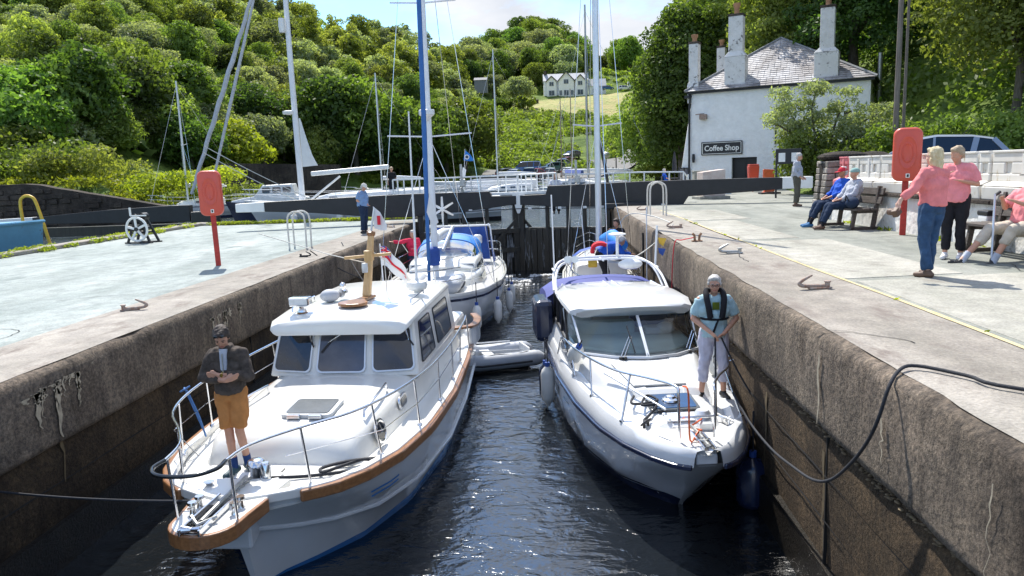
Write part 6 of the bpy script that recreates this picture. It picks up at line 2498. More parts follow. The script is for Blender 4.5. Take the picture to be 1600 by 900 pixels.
for s in (-1, 1):
 for v in (4.1, 4.95):
  g = G()
  g.prism(rrect(.66, .28, .06), -.01, .012, lambda p, s=s, v=v: Vector((s * (.99 + p.z - p.y * .15), v + .3 + p.x, 1.50 + p.y)))
  ob('side_window', g, 'dark_glass', ph)
# rolled dinghy on the foredeck
dg = thing('stowed_dinghy', 'grey inflatable dinghy stowed upside down on the foredeck of the sailing boat', 'dinghy', Mw(SB, (.10, 2.0, 1.32)), R(2))
g = G()
g.tube(smoothpts([(-.50, .95, .10), (-.50, -.2, .10), (-.42, -.7, .10), (.0, -.95, .16), (.42, -.7, .10), (.50, -.2, .10), (.50, .95, .10)], 5), .17, 12)
ob('tube', g, 'tube_grey', dg, smooth=70)
g = G()
g.box((0, .1, .12), (.8, 1.5, .10))
ob('floor', g, 'sail_grey', dg, bevel=.04)
g = G()
g.tube(smoothpts([(-.66, .7, .02), (-.62, -.4, .02), (0, -1.12, .08), (.62, -.4, .02), (.66, .7, .02)], 5), .022, 6)
ob('rubbing_strip', g, 'rubber', dg)
# sprayhood
rings = []
for v, z, w in ((4.6, 1.80, .80), (4.75, 2.06, .84), (5.1, 2.26, .88), (5.8, 2.36, .92), (6.3, 2.34, .92)):
 rings.append([(math.sin(a) * w, v, 1.65 + (z - 1.65) * max(0, math.cos(a)) ** .45) for a in np.linspace(-PI / 2, PI / 2, 13)])
g = G()
g.loft(rings[:3], closed=False)
ob('sprayhood_window', g, 'vinyl', SB, smooth=60)
g = G()
g.loft(rings[2:], closed=False)
g.tube(rings[2], .025, 6)
sh_ = ob('sprayhood', g, 'canvas_bright', SB, smooth=60)
g = G()
for i in (0, 1, 3):
 g.tube([Vector(p) * 1.0 for p in rings[i]], .014, 5)
ob('hood_frame', g, 'steel', sh_)
# gantry with blue panel
g = G()
for s in (-1, 1):
 g.tube([(s * 1.15, 8.3, 1.1), (s * 1.05, 8.4, 2.3), (s * .98, 8.4, 2.46)], .028, 7)
 g.tube([(s * 1.2, 7.7, 1.1), (s * 1.05, 8.35, 2.25)], .02, 6)
g.tube([(-1.05, 8.4, 2.40), (1.05, 8.4, 2.40)], .03, 7)
gan = ob('gantry', g, 'mast_white', SB, smooth=60)
g = G()
g.loft([[(x, 8.40 + .03 * math.sin(x * 9), 2.36) for x in np.linspace(-.93, .93, 9)], [(x * 1.05, 8.5 + .05 * math.sin(x * 7), 1.7) for x in np.linspace(-.93, .93, 9)], [(x * 1.08, 8.45, 1.25) for x in np.linspace(-.93, .93, 9)]], closed=False)
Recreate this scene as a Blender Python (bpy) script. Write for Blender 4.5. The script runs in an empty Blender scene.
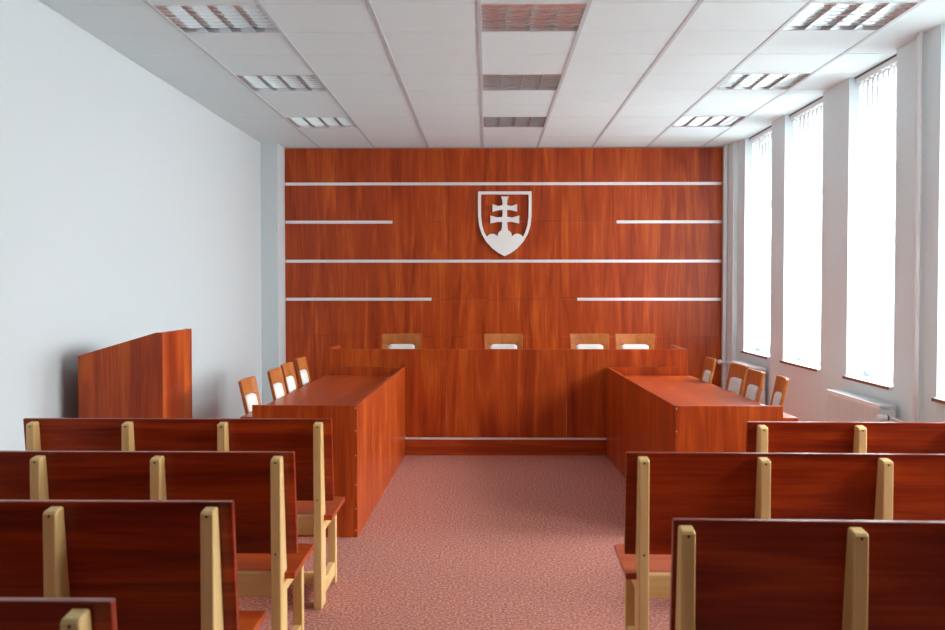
import bpy, bmesh, math, random
from mathutils import Vector, Matrix
random.seed(4)
S = bpy.context.scene
COL = S.collection
PI = math.pi

# ------------------------------------------------------------------ helpers
def obj(name, bm, mat, parent=None, bevel=0.0, seg=2, smooth=False):
    me = bpy.data.meshes.new(name)
    bmesh.ops.recalc_face_normals(bm, faces=bm.faces[:])
    bm.to_mesh(me); bm.free()
    if mat: me.materials.append(mat)
    o = bpy.data.objects.new(name, me); COL.objects.link(o)
    if parent: o.parent = parent
    if smooth:
        for p in me.polygons: p.use_smooth = True
    if bevel > 0:
        m = o.modifiers.new('bevel', 'BEVEL'); m.width = bevel; m.segments = seg
        m.limit_method = 'ANGLE'; m.angle_limit = math.radians(40)
    return o

def tag(o, label, cat, group=None):
    o['label'] = label; o['category'] = cat
    if group: o['group'] = group
    return o

def thing(name, label, cat, loc=(0, 0, 0), rz=0.0, group=None):
    o = bpy.data.objects.new(name, None); COL.objects.link(o)
    o.empty_display_size = 0.1
    o.location = loc; o.rotation_euler = (0, 0, rz)
    return tag(o, label, cat, group)

def struct(name, bm, mat, parent=None, bevel=0.0):
    o = obj(name, bm, mat, parent, bevel)
    if parent is None: o['kind'] = 'structure'
    return o

def copy_tree(o, parent=None):
    c = o.copy(); COL.objects.link(c)
    if parent: c.parent = parent
    for ch in list(o.children): copy_tree(ch, c)
    return c

def box(bm, x0, x1, y0, y1, z0, z1):
    vs = [bm.verts.new((x, y, z)) for z in (z0, z1) for y in (y0, y1) for x in (x0, x1)]
    for f in ((0, 1, 3, 2), (4, 5, 7, 6), (0, 1, 5, 4), (2, 3, 7, 6), (0, 2, 6, 4), (1, 3, 7, 5)):
        bm.faces.new([vs[i] for i in f])
    return vs

def bx(*a):
    bm = bmesh.new(); box(bm, *a); return bm

def prism(bm, pts, fn0, fn1):
    """close a polygon outline between two mappings"""
    a = [bm.verts.new(fn0(p)) for p in pts]; b = [bm.verts.new(fn1(p)) for p in pts]
    n = len(pts)
    bm.faces.new(a); bm.faces.new(b[::-1])
    bm.normal_update()
    for i in range(n):
        j = (i + 1) % n
        bm.faces.new((a[i], a[j], b[j], b[i]))

def tube(bm, pts, r, n=14):
    pts = [Vector(p) for p in pts]
    rings = []
    up = None
    for i, p in enumerate(pts):
        d = ((pts[min(i + 1, len(pts) - 1)] - pts[max(i - 1, 0)])).normalized()
        if up is None or abs(up.dot(d)) > .95:
            up = Vector((0, 0, 1)) if abs(d.z) < .9 else Vector((1, 0, 0))
        a = d.cross(up).normalized(); b = d.cross(a).normalized()
        up = -b
        rr = r[i] if isinstance(r, (list, tuple)) else r
        rings.append([bm.verts.new(p + a * math.cos(t) * rr + b * math.sin(t) * rr)
                      for t in [2 * PI * k / n for k in range(n)]])
    for q, w in zip(rings, rings[1:]):
        for k in range(n):
            bm.faces.new((q[k], q[(k + 1) % n], w[(k + 1) % n], w[k]))
    bm.faces.new(rings[0][::-1]); bm.faces.new(rings[-1])

def tb(pts, r, n=14):
    bm = bmesh.new(); tube(bm, pts, r, n); return bm

# ------------------------------------------------------------------ materials
def srgb(r, g, b):
    def f(c):
        c /= 255.0
        return c / 12.92 if c <= .04045 else ((c + .055) / 1.055) ** 2.4
    return (f(r), f(g), f(b), 1)

def base(name, col, rough=.5, metal=0.0, spec=.5):
    m = bpy.data.materials.new(name); m.use_nodes = True
    b = m.node_tree.nodes['Principled BSDF']
    b.inputs['Base Color'].default_value = col
    b.inputs['Roughness'].default_value = rough
    b.inputs['Metallic'].default_value = metal
    b.inputs['Specular IOR Level'].default_value = spec
    return m, m.node_tree, b

def coords(nt, scale, rnd=True):
    tc = nt.nodes.new('ShaderNodeTexCoord'); mp = nt.nodes.new('ShaderNodeMapping')
    mp.inputs['Scale'].default_value = scale
    nt.links.new(tc.outputs['Object'], mp.inputs['Vector'])
    if rnd:
        oi = nt.nodes.new('ShaderNodeObjectInfo')
        mu = nt.nodes.new('ShaderNodeMath'); mu.operation = 'MULTIPLY'; mu.inputs[1].default_value = 37.0
        nt.links.new(oi.outputs['Random'], mu.inputs[0])
        nt.links.new(mu.outputs[0], mp.inputs['Location'])
    return mp

def ramp(nt, fac, stops):
    r = nt.nodes.new('ShaderNodeValToRGB')
    el = r.color_ramp.elements
    el[0].position, el[0].color = stops[0]
    el[1].position, el[1].color = stops[-1]
    for p, c in stops[1:-1]:
        e = el.new(p); e.color = c
    nt.links.new(fac, r.inputs['Fac'])
    return r

def wood(name, dark, mid, light, along='z', rough=.34, spec=.36, fine=1.0, wide=.20, dr=.05):
    m, nt, b = base(name, mid, rough, 0, spec)
    k = {'x': (.45, 5, 5), 'y': (5, .45, 5), 'z': (5, 5, .45)}[along]
    mp = coords(nt, k)
    n1 = nt.nodes.new('ShaderNodeTexNoise'); n1.inputs['Scale'].default_value = 1.7
    n1.inputs['Detail'].default_value = 5; n1.inputs['Distortion'].default_value = 1.1
    nt.links.new(mp.outputs[0], n1.inputs['Vector'])
    k2 = {'x': (2.2, 60, 60), 'y': (60, 2.2, 60), 'z': (60, 60, 2.2)}[along]
    mp2 = coords(nt, k2)
    n2 = nt.nodes.new('ShaderNodeTexNoise'); n2.inputs['Scale'].default_value = 1.6
    n2.inputs['Detail'].default_value = 3
    nt.links.new(mp2.outputs[0], n2.inputs['Vector'])
    mx = nt.nodes.new('ShaderNodeMix'); mx.data_type = 'FLOAT'; mx.inputs[0].default_value = .3 * fine
    nt.links.new(n1.outputs['Fac'], mx.inputs[2]); nt.links.new(n2.outputs['Fac'], mx.inputs[3])
    r = ramp(nt, mx.outputs[0], [(.5 - wide, dark), (.5, mid), (.5 + wide, light)])
    nt.links.new(r.outputs['Color'], b.inputs['Base Color'])
    rr = nt.nodes.new('ShaderNodeMapRange'); rr.inputs['To Min'].default_value = rough - dr
    rr.inputs['To Max'].default_value = rough + dr
    nt.links.new(n1.outputs['Fac'], rr.inputs['Value']); nt.links.new(rr.outputs[0], b.inputs['Roughness'])
    return m

D_, M_, L_ = srgb(130, 38, 9), srgb(174, 66, 16), srgb(210, 102, 31)
M = {}
M['wood_v'] = wood('cherry_laminate_vertical', D_, M_, L_, 'z')
M['wood_x'] = wood('cherry_laminate_across', D_, M_, L_, 'x', .32, .5, 1, .24, .02)
M['wood_y'] = wood('cherry_laminate_lengthwise', D_, M_, L_, 'y', .30, .55, .6, .38, .01)
M['pew'] = wood('mahogany_laminate', srgb(90, 18, 5), srgb(138, 40, 10), srgb(178, 66, 17), 'x', .3)  # desk laminate darkened: shade on the pew backs is put into the colour
M['beech'] = wood('pale_beech', srgb(216, 172, 104), srgb(231, 192, 128), srgb(240, 207, 148), 'z', .42, .4, 1.2)
M['beech_x'] = wood('pale_beech_across', srgb(216, 172, 104), srgb(231, 192, 128), srgb(240, 207, 148), 'x', .42, .4, 1.2)
M['chair_wood'] = wood('alder_chair_wood', srgb(158, 84, 34), srgb(184, 106, 48), srgb(202, 126, 62), 'z', .36)

def plaster(name, col, bump=.04, scale=220, rough=.85):
    m, nt, b = base(name, col, rough, 0, .2)
    mp = coords(nt, (1, 1, 1), False)
    n = nt.nodes.new('ShaderNodeTexNoise'); n.inputs['Scale'].default_value = scale; n.inputs['Detail'].default_value = 3
    nt.links.new(mp.outputs[0], n.inputs['Vector'])
    bp = nt.nodes.new('ShaderNodeBump'); bp.inputs['Strength'].default_value = bump; bp.inputs['Distance'].default_value = .01
    nt.links.new(n.outputs['Fac'], bp.inputs['Height']); nt.links.new(bp.outputs[0], b.inputs['Normal'])
    return m
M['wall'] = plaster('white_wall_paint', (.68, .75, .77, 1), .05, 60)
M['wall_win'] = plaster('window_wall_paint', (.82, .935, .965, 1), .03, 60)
M['rear'] = plaster('rear_wall_paint', (.78, .78, .78, 1), .03, 60)
M['tile'] = plaster('mineral_ceiling_tile', (.80, .95, .975, 1), .06, 400)
M['tile_back'] = base('ceiling_joint', (.42, .43, .45, 1), .9)[0]
M['runner'] = base('ceiling_runner_metal', (.58, .67, .70, 1), .5)[0]
M['white'] = base('white_enamel', (.83, .84, .85, 1), .3)[0]
M['frame'] = base('window_frame_lacquer', (.46, .47, .48, 1), .45)[0]  # white frame painted grey, its backlit shade put into the colour
M['rad'] = base('radiator_enamel', (.74, .745, .75, 1), .32)[0]
M['grey_plastic'] = base('dark_plastic', (.06, .06, .06, 1), .5)[0]
M['grey_metal'] = base('dark_grey_profile', (.12, .115, .12, 1), .5)[0]  # shade colour for the gap above the head rails
M['alu'] = base('brushed_aluminium', (.88, .88, .89, 1), .36, .3)[0]
M['mirror'] = base('mirror_louvre', (.82, .935, .965, 1), .1, 1.0)[0]
M['louvre'] = base('satin_louvre', (.94, .96, .97, 1), .12, .88)[0]
M['tube'] = base('tube_glass', (.85, .86, .87, 1), .2)[0]
M['screw'] = base('screw_head', (.05, .035, .02, 1), .5)[0]
M['cap'] = base('screw_cap', (.62, .40, .32, 1), .5)[0]
M['emblem'] = base('brushed_silver_emblem', (.90, .90, .87, 1), .5, .0)[0]
M['sill_edge'] = base('sill_edge_band', srgb(128, 72, 44), .4)[0]

def fabric(name, col, s=500):
    m, nt, b = base(name, col, .9, 0, .2)
    mp = coords(nt, (1, 1, 1))
    n = nt.nodes.new('ShaderNodeTexNoise'); n.inputs['Scale'].default_value = s
    nt.links.new(mp.outputs[0], n.inputs['Vector'])
    bp = nt.nodes.new('ShaderNodeBump'); bp.inputs['Strength'].default_value = .15; bp.inputs['Distance'].default_value = .002
    nt.links.new(n.outputs['Fac'], bp.inputs['Height']); nt.links.new(bp.outputs[0], b.inputs['Normal'])
    return m
M['cream'] = fabric('cream_upholstery', (.80, .78, .74, 1))

# carpet
m, nt, b = base('speckled_carpet', srgb(176, 108, 98), .95, 0, .1)
mp = coords(nt, (1, 1, 1), False)
n = nt.nodes.new('ShaderNodeTexNoise'); n.inputs['Scale'].default_value = 78; n.inputs['Detail'].default_value = 4; n.inputs['Roughness'].default_value = .75
nt.links.new(mp.outputs[0], n.inputs['Vector'])
r = ramp(nt, n.outputs['Fac'], [(.36, srgb(138, 78, 68)), (.5, srgb(184, 118, 104)), (.64, srgb(220, 166, 150))])
nt.links.new(r.outputs['Color'], b.inputs['Base Color'])
bp = nt.nodes.new('ShaderNodeBump'); bp.inputs['Strength'].default_value = .2; bp.inputs['Distance'].default_value = .005
nt.links.new(n.outputs['Fac'], bp.inputs['Height']); nt.links.new(bp.outputs[0], b.inputs['Normal'])
M['carpet'] = m

# woven blind fabric: glows with the daylight it scatters and lets part of it straight through
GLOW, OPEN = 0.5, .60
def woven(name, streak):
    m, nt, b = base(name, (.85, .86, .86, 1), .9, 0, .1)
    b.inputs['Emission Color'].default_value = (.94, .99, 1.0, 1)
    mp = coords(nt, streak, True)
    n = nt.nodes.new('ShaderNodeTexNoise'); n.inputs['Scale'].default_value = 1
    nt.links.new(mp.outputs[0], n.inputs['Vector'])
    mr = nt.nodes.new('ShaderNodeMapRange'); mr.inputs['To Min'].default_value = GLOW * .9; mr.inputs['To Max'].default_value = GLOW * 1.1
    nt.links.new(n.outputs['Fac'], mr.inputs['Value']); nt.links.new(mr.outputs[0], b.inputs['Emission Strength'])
    mix = nt.nodes.new('ShaderNodeMixShader'); mix.inputs[0].default_value = OPEN
    tr = nt.nodes.new('ShaderNodeBsdfTransparent')
    nt.links.new(b.outputs[0], mix.inputs[1]); nt.links.new(tr.outputs[0], mix.inputs[2])
    nt.links.new(mix.outputs[0], nt.nodes['Material Output'].inputs[0])
    return m
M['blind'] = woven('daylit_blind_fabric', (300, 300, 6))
M['frosted'] = woven('daylit_frosted_pane', (30, 30, 30))  # glow added in place of blinds on the windows out of view
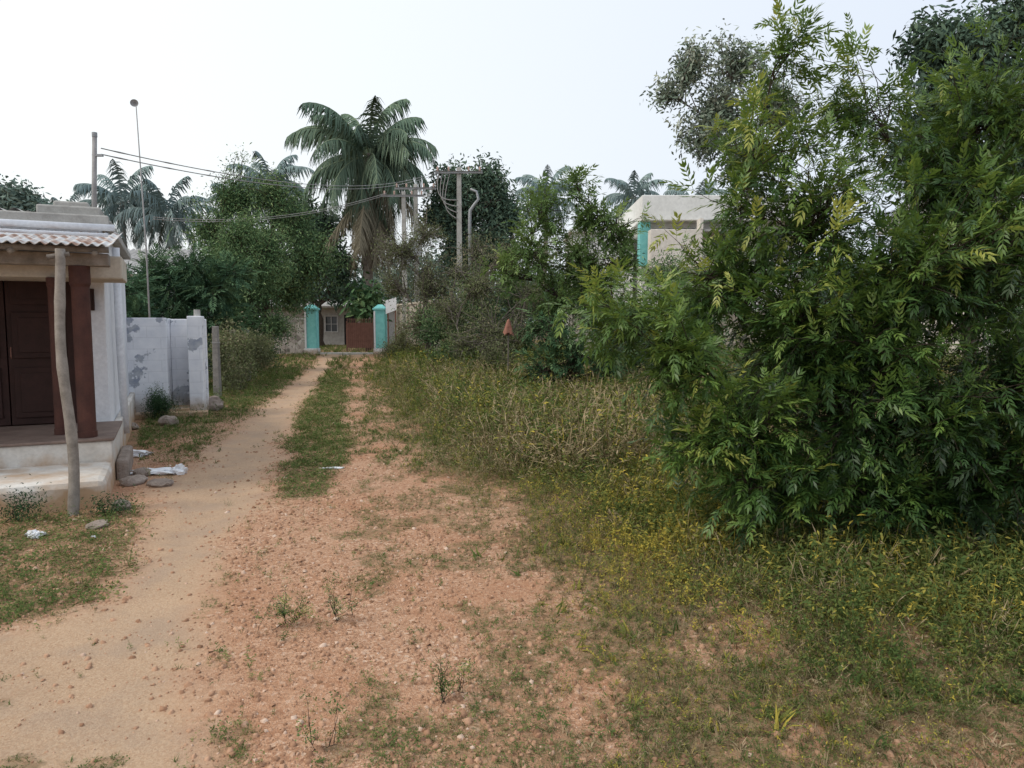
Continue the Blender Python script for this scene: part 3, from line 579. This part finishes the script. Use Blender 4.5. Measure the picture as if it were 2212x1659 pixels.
pk2=inst(TP['peb'],np.stack([xx,yy,H(xx,yy)+s_*.1],-1),np.stack([np.cos(az),np.sin(az),rs.normal(0,.2,n)],-1),np.tile([0,0,1.],(n,1)),s_,np.clip(rs.normal(.5,.2,n),0,1))
flush([pk,pk2],'gravel',M['gravel'],'loose reddish gravel scattered over the dirt track')
# ------------------------------------------------------------ house with porch
fr=frame(-3.5,6.2,25)
hs=thing('village_house','small whitewashed house with weathered sheet porch and brown door','house',(-4.6,7.9,0))
MB(fr).box(-4.5,0,0,.95,-.15,.25).make('lower_plinth',M['plinth'],hs,.06)
MB(fr).box(-4.5,-.004,.952,2.3,-.15,.44).make('veranda_plinth',M['plinth'],hs,.015)
MB(fr).box(-4.5,.02,.93,2.3,.442,.47).make('veranda_floor',M['floor'],hs,.008)
MB(fr).box(-4.5,-1.05,.35,.948,.25,.33).box(-4.5,-1.12,.62,.947,.332,.41).make('steps',M['plinth'],hs,.02)
w=MB(fr);w.box(-.48,-.1,2.302,2.5,-.1,2.62);w.box(-4.5,-1.62,2.302,2.5,-.1,2.62);w.box(-1.62,-.48,2.302,2.5,2.25,2.62)
w.box(-.3,-.101,2.502,6.7,-.1,2.62);w.box(-4.5,-.302,6.5,6.7,-.1,2.62);w.box(-4.5,-4.3,2.502,6.498,-.1,2.62)
w.make('wall',M['white'],hs,.01)
MB(fr).box(-.098,-.02,2.35,6.7,-.1,.42).make('skirting',M['plinth'],hs,.02)
d=MB(fr);d.box(-1.62,-1.055,2.36,2.4,.47,2.25);d.box(-1.045,-.48,2.36,2.4,.47,2.25)
for x0 in (-1.57,-1.0):
    for z0,z1 in ((.55,1.1),(1.2,1.7),(1.78,2.15)):
        d.box(x0,x0+.45,2.335,2.36,z0,z1);d.box(x0+.06,x0+.39,2.322,2.335,z0+.06,z1-.06)
dd=d.make('door',M['door'],hs,.006)
MB(fr).tube(np.array([[-1.01,2.318,1.32],[-1.01,2.30,1.30],[-1.01,2.30,1.22],[-1.01,2.318,1.2]]),.006,6).make('handle',M['rust'],hs)
MB(fr).box(-1.70,-1.621,2.27,2.41,.47,2.33).box(-.479,-.40,2.27,2.41,.47,2.33).box(-1.62,-.48,2.272,2.408,2.251,2.33).make('door_frame',M['door'],hs,.005)
s_=MB(fr);s_.box(-4.5,.13,1.42,2.3,2.03,2.26);s_.make('porch_slab',M['beige'],hs,.015)
MB(fr).box(-4.5,.04,1.02,1.2,2.13,2.25).make('porch_beam',M['bamboo'],hs,.012)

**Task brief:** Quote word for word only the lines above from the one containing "Recreate this scene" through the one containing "bm.faces.new((a[i], a[j], b[j], b[i]))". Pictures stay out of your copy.

**Solution to this exercise:**
Recreate this scene as a Blender Python (bpy) script. Write for Blender 4.5. The script runs in an empty Blender scene.
import bpy, bmesh, math, random
from mathutils import Vector, Matrix
random.seed(4)
S = bpy.context.scene
COL = S.collection
PI = math.pi

# ------------------------------------------------------------------ helpers
def obj(name, bm, mat, parent=None, bevel=0.0, seg=2, smooth=False):
    me = bpy.data.meshes.new(name)
    bmesh.ops.recalc_face_normals(bm, faces=bm.faces[:])
    bm.to_mesh(me); bm.free()
    if mat: me.materials.append(mat)
    o = bpy.data.objects.new(name, me); COL.objects.link(o)
    if parent: o.parent = parent
    if smooth:
        for p in me.polygons: p.use_smooth = True
    if bevel > 0:
        m = o.modifiers.new('bevel', 'BEVEL'); m.width = bevel; m.segments = seg
        m.limit_method = 'ANGLE'; m.angle_limit = math.radians(40)
    return o

def tag(o, label, cat, group=None):
    o['label'] = label; o['category'] = cat
    if group: o['group'] = group
    return o

def thing(name, label, cat, loc=(0, 0, 0), rz=0.0, group=None):
    o = bpy.data.objects.new(name, None); COL.objects.link(o)
    o.empty_display_size = 0.1
    o.location = loc; o.rotation_euler = (0, 0, rz)
    return tag(o, label, cat, group)

def struct(name, bm, mat, parent=None, bevel=0.0):
    o = obj(name, bm, mat, parent, bevel)
    if parent is None: o['kind'] = 'structure'
    return o

def copy_tree(o, parent=None):
    c = o.copy(); COL.objects.link(c)
    if parent: c.parent = parent
    for ch in list(o.children): copy_tree(ch, c)
    return c

def box(bm, x0, x1, y0, y1, z0, z1):
    vs = [bm.verts.new((x, y, z)) for z in (z0, z1) for y in (y0, y1) for x in (x0, x1)]
    for f in ((0, 1, 3, 2), (4, 5, 7, 6), (0, 1, 5, 4), (2, 3, 7, 6), (0, 2, 6, 4), (1, 3, 7, 5)):
        bm.faces.new([vs[i] for i in f])
    return vs

def bx(*a):
    bm = bmesh.new(); box(bm, *a); return bm

def prism(bm, pts, fn0, fn1):
    """close a polygon outline between two mappings"""
    a = [bm.verts.new(fn0(p)) for p in pts]; b = [bm.verts.new(fn1(p)) for p in pts]
    n = len(pts)
    bm.faces.new(a); bm.faces.new(b[::-1])
    bm.normal_update()
    for i in range(n):
        j = (i + 1) % n
        bm.faces.new((a[i], a[j], b[j], b[i]))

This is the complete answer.